━━━━━ INFORMATION SHOWN
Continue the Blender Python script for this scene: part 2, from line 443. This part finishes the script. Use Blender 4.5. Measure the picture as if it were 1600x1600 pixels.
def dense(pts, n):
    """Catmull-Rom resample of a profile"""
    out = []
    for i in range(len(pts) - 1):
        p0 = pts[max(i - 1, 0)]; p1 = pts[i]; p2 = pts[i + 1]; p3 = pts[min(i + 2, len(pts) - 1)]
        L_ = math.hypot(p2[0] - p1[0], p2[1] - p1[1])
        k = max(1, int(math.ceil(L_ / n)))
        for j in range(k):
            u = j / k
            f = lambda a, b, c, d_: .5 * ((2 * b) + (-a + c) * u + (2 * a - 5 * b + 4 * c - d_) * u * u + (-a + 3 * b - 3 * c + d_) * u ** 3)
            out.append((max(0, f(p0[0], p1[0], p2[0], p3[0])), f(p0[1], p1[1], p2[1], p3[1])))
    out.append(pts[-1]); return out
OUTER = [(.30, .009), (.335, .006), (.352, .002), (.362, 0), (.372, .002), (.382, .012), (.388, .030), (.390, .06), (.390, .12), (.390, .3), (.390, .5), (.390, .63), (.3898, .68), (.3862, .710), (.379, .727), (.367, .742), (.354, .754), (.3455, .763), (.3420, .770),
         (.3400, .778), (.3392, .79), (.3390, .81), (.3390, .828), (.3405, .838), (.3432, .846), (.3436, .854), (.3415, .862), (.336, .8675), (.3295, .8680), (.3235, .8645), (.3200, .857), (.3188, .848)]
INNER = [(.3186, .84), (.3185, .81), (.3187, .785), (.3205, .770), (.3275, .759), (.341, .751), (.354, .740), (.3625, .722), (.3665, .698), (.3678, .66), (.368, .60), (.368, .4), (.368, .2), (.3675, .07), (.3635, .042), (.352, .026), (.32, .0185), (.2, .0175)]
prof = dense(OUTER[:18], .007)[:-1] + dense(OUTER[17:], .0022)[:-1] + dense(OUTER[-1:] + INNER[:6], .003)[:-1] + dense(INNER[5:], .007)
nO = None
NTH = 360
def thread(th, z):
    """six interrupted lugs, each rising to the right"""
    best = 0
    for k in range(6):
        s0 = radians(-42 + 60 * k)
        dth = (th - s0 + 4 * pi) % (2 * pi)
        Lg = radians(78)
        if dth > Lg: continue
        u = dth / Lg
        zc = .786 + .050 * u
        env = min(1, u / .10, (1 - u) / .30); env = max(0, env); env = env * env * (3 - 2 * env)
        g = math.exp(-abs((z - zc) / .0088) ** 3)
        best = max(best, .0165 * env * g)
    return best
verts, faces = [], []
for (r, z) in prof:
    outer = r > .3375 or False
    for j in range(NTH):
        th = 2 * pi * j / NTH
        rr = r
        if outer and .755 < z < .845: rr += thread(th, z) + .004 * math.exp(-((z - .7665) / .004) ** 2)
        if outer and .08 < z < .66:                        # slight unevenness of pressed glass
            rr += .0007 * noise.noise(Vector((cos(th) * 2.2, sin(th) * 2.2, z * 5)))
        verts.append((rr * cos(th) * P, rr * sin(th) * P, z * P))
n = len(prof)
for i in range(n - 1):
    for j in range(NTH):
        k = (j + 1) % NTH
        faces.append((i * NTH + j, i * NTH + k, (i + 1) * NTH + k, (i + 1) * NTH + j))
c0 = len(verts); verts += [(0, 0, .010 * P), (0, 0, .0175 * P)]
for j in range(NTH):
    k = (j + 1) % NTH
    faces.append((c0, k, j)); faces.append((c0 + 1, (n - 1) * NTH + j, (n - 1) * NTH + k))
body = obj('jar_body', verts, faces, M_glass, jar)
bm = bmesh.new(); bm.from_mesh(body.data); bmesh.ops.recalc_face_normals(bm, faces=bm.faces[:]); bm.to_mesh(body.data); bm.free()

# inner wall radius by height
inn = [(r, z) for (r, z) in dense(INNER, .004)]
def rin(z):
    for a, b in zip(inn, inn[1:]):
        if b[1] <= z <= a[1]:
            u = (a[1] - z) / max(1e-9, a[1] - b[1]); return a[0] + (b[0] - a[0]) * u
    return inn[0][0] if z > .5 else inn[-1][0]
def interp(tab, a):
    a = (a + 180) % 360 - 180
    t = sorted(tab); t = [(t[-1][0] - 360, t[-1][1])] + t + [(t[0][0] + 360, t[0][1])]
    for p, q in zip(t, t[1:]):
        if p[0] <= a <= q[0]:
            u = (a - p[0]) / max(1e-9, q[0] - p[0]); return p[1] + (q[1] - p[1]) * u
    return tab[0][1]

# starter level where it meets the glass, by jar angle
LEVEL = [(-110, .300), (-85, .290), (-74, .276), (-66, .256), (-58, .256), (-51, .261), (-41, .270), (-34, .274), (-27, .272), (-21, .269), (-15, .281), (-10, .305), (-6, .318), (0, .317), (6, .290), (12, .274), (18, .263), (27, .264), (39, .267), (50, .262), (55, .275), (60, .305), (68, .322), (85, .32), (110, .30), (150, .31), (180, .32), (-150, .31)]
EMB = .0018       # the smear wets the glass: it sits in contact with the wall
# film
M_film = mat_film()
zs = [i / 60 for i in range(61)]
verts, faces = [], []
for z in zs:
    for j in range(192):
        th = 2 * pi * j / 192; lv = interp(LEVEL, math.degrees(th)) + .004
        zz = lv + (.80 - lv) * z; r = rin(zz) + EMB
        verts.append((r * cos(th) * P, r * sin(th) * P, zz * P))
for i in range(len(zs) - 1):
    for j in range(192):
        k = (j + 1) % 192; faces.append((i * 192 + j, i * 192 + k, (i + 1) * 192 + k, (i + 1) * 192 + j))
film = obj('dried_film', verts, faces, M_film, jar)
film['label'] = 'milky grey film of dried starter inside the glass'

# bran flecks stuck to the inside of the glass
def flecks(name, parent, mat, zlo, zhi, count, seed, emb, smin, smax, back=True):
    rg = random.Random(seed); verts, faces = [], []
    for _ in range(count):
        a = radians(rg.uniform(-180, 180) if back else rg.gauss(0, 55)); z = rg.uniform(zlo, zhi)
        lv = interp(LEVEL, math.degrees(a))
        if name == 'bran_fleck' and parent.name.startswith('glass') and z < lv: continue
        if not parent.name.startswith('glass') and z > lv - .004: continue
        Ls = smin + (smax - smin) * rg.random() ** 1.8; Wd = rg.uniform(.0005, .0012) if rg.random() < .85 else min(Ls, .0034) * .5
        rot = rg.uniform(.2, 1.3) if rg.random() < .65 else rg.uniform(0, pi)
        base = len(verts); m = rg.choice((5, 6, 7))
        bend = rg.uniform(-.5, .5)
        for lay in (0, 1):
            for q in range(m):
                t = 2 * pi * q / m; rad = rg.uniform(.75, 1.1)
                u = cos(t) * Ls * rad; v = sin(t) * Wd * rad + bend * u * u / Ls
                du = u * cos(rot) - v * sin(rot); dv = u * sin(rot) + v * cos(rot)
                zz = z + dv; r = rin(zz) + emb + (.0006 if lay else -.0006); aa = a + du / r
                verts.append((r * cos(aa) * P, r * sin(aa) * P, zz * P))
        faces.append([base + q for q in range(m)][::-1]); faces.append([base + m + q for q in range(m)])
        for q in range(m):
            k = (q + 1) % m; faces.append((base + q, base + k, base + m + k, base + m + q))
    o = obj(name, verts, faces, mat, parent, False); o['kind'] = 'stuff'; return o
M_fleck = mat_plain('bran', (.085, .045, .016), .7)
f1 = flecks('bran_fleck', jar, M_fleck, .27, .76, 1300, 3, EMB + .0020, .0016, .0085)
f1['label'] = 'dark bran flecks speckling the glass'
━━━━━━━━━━
■ **WORK TO BE COMPLETED**: Write the listing out again, exactly as it reads.

■ **RESULT OF THIS EXERCISE**:
Continue the Blender Python script for this scene: part 2, from line 443. This part finishes the script. Use Blender 4.5. Measure the picture as if it were 1600x1600 pixels.
def dense(pts, n):
    """Catmull-Rom resample of a profile"""
    out = []
    for i in range(len(pts) - 1):
        p0 = pts[max(i - 1, 0)]; p1 = pts[i]; p2 = pts[i + 1]; p3 = pts[min(i + 2, len(pts) - 1)]
        L_ = math.hypot(p2[0] - p1[0], p2[1] - p1[1])
        k = max(1, int(math.ceil(L_ / n)))
        for j in range(k):
            u = j / k
            f = lambda a, b, c, d_: .5 * ((2 * b) + (-a + c) * u + (2 * a - 5 * b + 4 * c - d_) * u * u + (-a + 3 * b - 3 * c + d_) * u ** 3)
            out.append((max(0, f(p0[0], p1[0], p2[0], p3[0])), f(p0[1], p1[1], p2[1], p3[1])))
    out.append(pts[-1]); return out
OUTER = [(.30, .009), (.335, .006), (.352, .002), (.362, 0), (.372, .002), (.382, .012), (.388, .030), (.390, .06), (.390, .12), (.390, .3), (.390, .5), (.390, .63), (.3898, .68), (.3862, .710), (.379, .727), (.367, .742), (.354, .754), (.3455, .763), (.3420, .770),
         (.3400, .778), (.3392, .79), (.3390, .81), (.3390, .828), (.3405, .838), (.3432, .846), (.3436, .854), (.3415, .862), (.336, .8675), (.3295, .8680), (.3235, .8645), (.3200, .857), (.3188, .848)]
INNER = [(.3186, .84), (.3185, .81), (.3187, .785), (.3205, .770), (.3275, .759), (.341, .751), (.354, .740), (.3625, .722), (.3665, .698), (.3678, .66), (.368, .60), (.368, .4), (.368, .2), (.3675, .07), (.3635, .042), (.352, .026), (.32, .0185), (.2, .0175)]
prof = dense(OUTER[:18], .007)[:-1] + dense(OUTER[17:], .0022)[:-1] + dense(OUTER[-1:] + INNER[:6], .003)[:-1] + dense(INNER[5:], .007)
nO = None
NTH = 360
def thread(th, z):
    """six interrupted lugs, each rising to the right"""
    best = 0
    for k in range(6):
        s0 = radians(-42 + 60 * k)
        dth = (th - s0 + 4 * pi) % (2 * pi)
        Lg = radians(78)
        if dth > Lg: continue
        u = dth / Lg
        zc = .786 + .050 * u
        env = min(1, u / .10, (1 - u) / .30); env = max(0, env); env = env * env * (3 - 2 * env)
        g = math.exp(-abs((z - zc) / .0088) ** 3)
        best = max(best, .0165 * env * g)
    return best
verts, faces = [], []
for (r, z) in prof:
    outer = r > .3375 or False
    for j in range(NTH):
        th = 2 * pi * j / NTH
        rr = r
        if outer and .755 < z < .845: rr += thread(th, z) + .004 * math.exp(-((z - .7665) / .004) ** 2)
        if outer and .08 < z < .66:                        # slight unevenness of pressed glass
            rr += .0007 * noise.noise(Vector((cos(th) * 2.2, sin(th) * 2.2, z * 5)))
        verts.append((rr * cos(th) * P, rr * sin(th) * P, z * P))
n = len(prof)
for i in range(n - 1):
    for j in range(NTH):
        k = (j + 1) % NTH
        faces.append((i * NTH + j, i * NTH + k, (i + 1) * NTH + k, (i + 1) * NTH + j))
c0 = len(verts); verts += [(0, 0, .010 * P), (0, 0, .0175 * P)]
for j in range(NTH):
    k = (j + 1) % NTH
    faces.append((c0, k, j)); faces.append((c0 + 1, (n - 1) * NTH + j, (n - 1) * NTH + k))
body = obj('jar_body', verts, faces, M_glass, jar)
bm = bmesh.new(); bm.from_mesh(body.data); bmesh.ops.recalc_face_normals(bm, faces=bm.faces[:]); bm.to_mesh(body.data); bm.free()

# inner wall radius by height
inn = [(r, z) for (r, z) in dense(INNER, .004)]
def rin(z):
    for a, b in zip(inn, inn[1:]):
        if b[1] <= z <= a[1]:
            u = (a[1] - z) / max(1e-9, a[1] - b[1]); return a[0] + (b[0] - a[0]) * u
    return inn[0][0] if z > .5 else inn[-1][0]
def interp(tab, a):
    a = (a + 180) % 360 - 180
    t = sorted(tab); t = [(t[-1][0] - 360, t[-1][1])] + t + [(t[0][0] + 360, t[0][1])]
    for p, q in zip(t, t[1:]):
        if p[0] <= a <= q[0]:
            u = (a - p[0]) / max(1e-9, q[0] - p[0]); return p[1] + (q[1] - p[1]) * u
    return tab[0][1]

# starter level where it meets the glass, by jar angle
LEVEL = [(-110, .300), (-85, .290), (-74, .276), (-66, .256), (-58, .256), (-51, .261), (-41, .270), (-34, .274), (-27, .272), (-21, .269), (-15, .281), (-10, .305), (-6, .318), (0, .317), (6, .290), (12, .274), (18, .263), (27, .264), (39, .267), (50, .262), (55, .275), (60, .305), (68, .322), (85, .32), (110, .30), (150, .31), (180, .32), (-150, .31)]
EMB = .0018       # the smear wets the glass: it sits in contact with the wall
# film
M_film = mat_film()
zs = [i / 60 for i in range(61)]
verts, faces = [], []
for z in zs:
    for j in range(192):
        th = 2 * pi * j / 192; lv = interp(LEVEL, math.degrees(th)) + .004
        zz = lv + (.80 - lv) * z; r = rin(zz) + EMB
        verts.append((r * cos(th) * P, r * sin(th) * P, zz * P))
for i in range(len(zs) - 1):
    for j in range(192):
        k = (j + 1) % 192; faces.append((i * 192 + j, i * 192 + k, (i + 1) * 192 + k, (i + 1) * 192 + j))
film = obj('dried_film', verts, faces, M_film, jar)
film['label'] = 'milky grey film of dried starter inside the glass'

# bran flecks stuck to the inside of the glass
def flecks(name, parent, mat, zlo, zhi, count, seed, emb, smin, smax, back=True):
    rg = random.Random(seed); verts, faces = [], []
    for _ in range(count):
        a = radians(rg.uniform(-180, 180) if back else rg.gauss(0, 55)); z = rg.uniform(zlo, zhi)
        lv = interp(LEVEL, math.degrees(a))
        if name == 'bran_fleck' and parent.name.startswith('glass') and z < lv: continue
        if not parent.name.startswith('glass') and z > lv - .004: continue
        Ls = smin + (smax - smin) * rg.random() ** 1.8; Wd = rg.uniform(.0005, .0012) if rg.random() < .85 else min(Ls, .0034) * .5
        rot = rg.uniform(.2, 1.3) if rg.random() < .65 else rg.uniform(0, pi)
        base = len(verts); m = rg.choice((5, 6, 7))
        bend = rg.uniform(-.5, .5)
        for lay in (0, 1):
            for q in range(m):
                t = 2 * pi * q / m; rad = rg.uniform(.75, 1.1)
                u = cos(t) * Ls * rad; v = sin(t) * Wd * rad + bend * u * u / Ls
                du = u * cos(rot) - v * sin(rot); dv = u * sin(rot) + v * cos(rot)
                zz = z + dv; r = rin(zz) + emb + (.0006 if lay else -.0006); aa = a + du / r
                verts.append((r * cos(aa) * P, r * sin(aa) * P, zz * P))
        faces.append([base + q for q in range(m)][::-1]); faces.append([base + m + q for q in range(m)])
        for q in range(m):
            k = (q + 1) % m; faces.append((base + q, base + k, base + m + k, base + m + q))
    o = obj(name, verts, faces, mat, parent, False); o['kind'] = 'stuff'; return o
M_fleck = mat_plain('bran', (.085, .045, .016), .7)
f1 = flecks('bran_fleck', jar, M_fleck, .27, .76, 1300, 3, EMB + .0020, .0016, .0085)
f1['label'] = 'dark bran flecks speckling the glass'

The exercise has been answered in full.